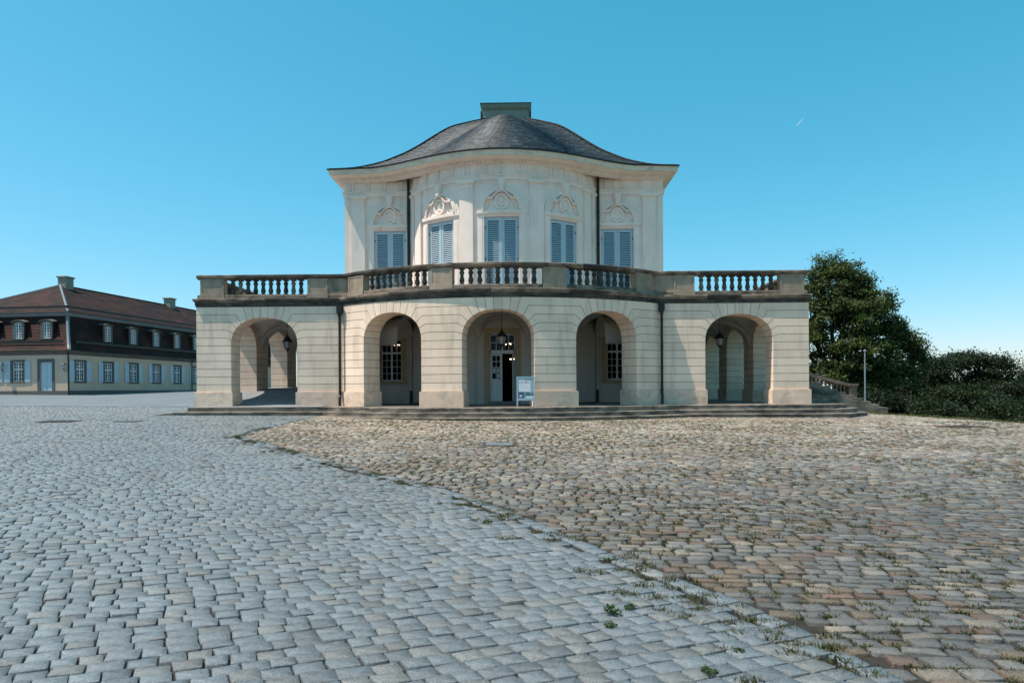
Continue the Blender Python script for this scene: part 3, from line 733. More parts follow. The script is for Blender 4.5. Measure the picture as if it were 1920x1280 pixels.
# dark hall behind
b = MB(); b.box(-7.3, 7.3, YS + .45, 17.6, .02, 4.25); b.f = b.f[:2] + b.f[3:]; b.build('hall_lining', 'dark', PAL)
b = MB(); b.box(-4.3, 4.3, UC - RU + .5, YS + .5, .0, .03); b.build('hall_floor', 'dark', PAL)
def chandelier(x, y, z, r, n, label):
    e = empty('chandelier', (x, y, z), label, 'chandelier', 'chandeliers lit in the dark hall')
    b = MB(); b.tube([(0, 0, 4.25 - z), (0, 0, -.25)], .015, 6); b.lathe([(.02, -.28), (.07, -.2), (.05, -.1), (.02, 0)], 8)
    b.build('stem', 'ochre', e)
    for k in range(n):
        a = 2 * math.pi * k / n + .35; c, s = math.cos(a), math.sin(a)
        q = MB(); q.tube([(0, 0, -.15), (.5 * r * c, .5 * r * s, -.26), (r * c, r * s, -.1), (r * c, r * s, -.02)], .012, 5); q.build('arm', 'ochre', e)
        q = MB(); q.lathe([(.005, -.015), (.017, .008), (.02, .03), (.011, .05), (.002, .06)], 8, (r * c, r * s, 0)); q.build('bulb', 'bulb', e, smooth=True)
chandelier(-.05, 8.4, 3.05, .34, 6, 'lit chandelier behind the fanlight of the open door')
chandelier(.25, 15.5, 2.55, .16, 5, 'small distant lit chandelier deep in the hall behind the doorway')
chandelier(-5.9, 8.8, 3.05, .15, 5, 'lit chandelier seen through the left ground floor window')

# ------------------------------------------------------------------ upper storey
ZU0, ZUT = 4.4, 10.95
SHW, SHZ0, SHZ1 = 1.56, 4.56, 8.41
for sg in (-1, 1):
    wall_bays(m_uf, *sorted((sg * (XU - .02), sg * UX)), [(sg * 5.53, SHW, SHZ0, SHZ1)], ZU0, ZUT, 'stucco_up', 'upper_wall', None)
    m_side = (lambda u, n, z: (-UX - n, -u, z)) if sg < 0 else (lambda u, n, z: (UX + n, u, z))
    wall_bays(m_side, *((-20.7, -YS - .352) if sg < 0 else (YS + .352, 20.7)), [], ZU0, ZUT, 'stucco_up', 'upper_wall', None)
    for yy in (6.6, 12.9, 19.2):
        b = MB(); u = -yy if sg < 0 else yy; b.prism([(u - .33, ZU0), (u + .33, ZU0), (u + .33, 9.72), (u - .33, 9.72)], m_side, 0, .07)
        b.prism([(u - .38, 9.72), (u + .38, 9.72), (u + .42, 10.05), (u - .42, 10.05)], m_side, 0, .13); b.build('pilaster', 'stucco_up', PAL)
UWO = 33.6 * math.pi / 180 * RU
wall_bays(m_ub, -RU * PU, RU * PU, [(-UWO, SHW, SHZ0, SHZ1), (0, SHW, SHZ0, SHZ1), (UWO, SHW, SHZ0, SHZ1)], ZU0, ZUT, 'stucco_up', 'upper_wall', .22)
b = MB(); b.box(-UX, UX, 20.3, 20.7, 0, ZUT); b.build('upper_wall', 'stucco_up', PAL)

def pilaster(mp, u, w, step, n=.11):
    b = MB(); b.prism([(u - w / 2, ZU0), (u + w / 2, ZU0), (u + w / 2, 9.70), (u - w / 2, 9.70)], mp, -.01, n, step)
    b.prism([(u - w / 2 - .03, ZU0), (u + w / 2 + .03, ZU0), (u + w / 2 + .03, 4.95), (u - w / 2 - .03, 4.95)], mp, -.01, n + .03, step)
    o = b.build('pilaster', 'stucco_up', PAL); b = MB()
    for z0, z1, e in ((9.70, 9.74, .02), (9.742, 9.90, .005), (9.902, 9.95, .045), (9.952, 10.05, .085)):
        b.prism([(u - w / 2 - e, z0), (u + w / 2 + e, z0), (u + w / 2 + e, z1), (u - w / 2 - e, z1)], mp, -.01, n + e, step)
    b.build('capital', 'stucco_up', o)
for sg in (-1, 1):
    pilaster(m_uf, sg * 7.07, .66, None); pilaster(m_ub, sg * 1.60, .64, .2); pilaster(m_ub, sg * 4.52, .50, .2)
    pilaster(m_ub, sg * 5.15, .34, .2, .05)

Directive
Give again, word for word, every line of the listing above from the one with "b = MB(); b.box(-7.3, 7.3, YS" to the one with "chandelier(-5.9, 8.8, 3.05, .15, 5, 'lit", both inclusive, and nothing beyond them.

Completed task
b = MB(); b.box(-7.3, 7.3, YS + .45, 17.6, .02, 4.25); b.f = b.f[:2] + b.f[3:]; b.build('hall_lining', 'dark', PAL)
b = MB(); b.box(-4.3, 4.3, UC - RU + .5, YS + .5, .0, .03); b.build('hall_floor', 'dark', PAL)
def chandelier(x, y, z, r, n, label):
    e = empty('chandelier', (x, y, z), label, 'chandelier', 'chandeliers lit in the dark hall')
    b = MB(); b.tube([(0, 0, 4.25 - z), (0, 0, -.25)], .015, 6); b.lathe([(.02, -.28), (.07, -.2), (.05, -.1), (.02, 0)], 8)
    b.build('stem', 'ochre', e)
    for k in range(n):
        a = 2 * math.pi * k / n + .35; c, s = math.cos(a), math.sin(a)
        q = MB(); q.tube([(0, 0, -.15), (.5 * r * c, .5 * r * s, -.26), (r * c, r * s, -.1), (r * c, r * s, -.02)], .012, 5); q.build('arm', 'ochre', e)
        q = MB(); q.lathe([(.005, -.015), (.017, .008), (.02, .03), (.011, .05), (.002, .06)], 8, (r * c, r * s, 0)); q.build('bulb', 'bulb', e, smooth=True)
chandelier(-.05, 8.4, 3.05, .34, 6, 'lit chandelier behind the fanlight of the open door')
chandelier(.25, 15.5, 2.55, .16, 5, 'small distant lit chandelier deep in the hall behind the doorway')
chandelier(-5.9, 8.8, 3.05, .15, 5, 'lit chandelier seen through the left ground floor window')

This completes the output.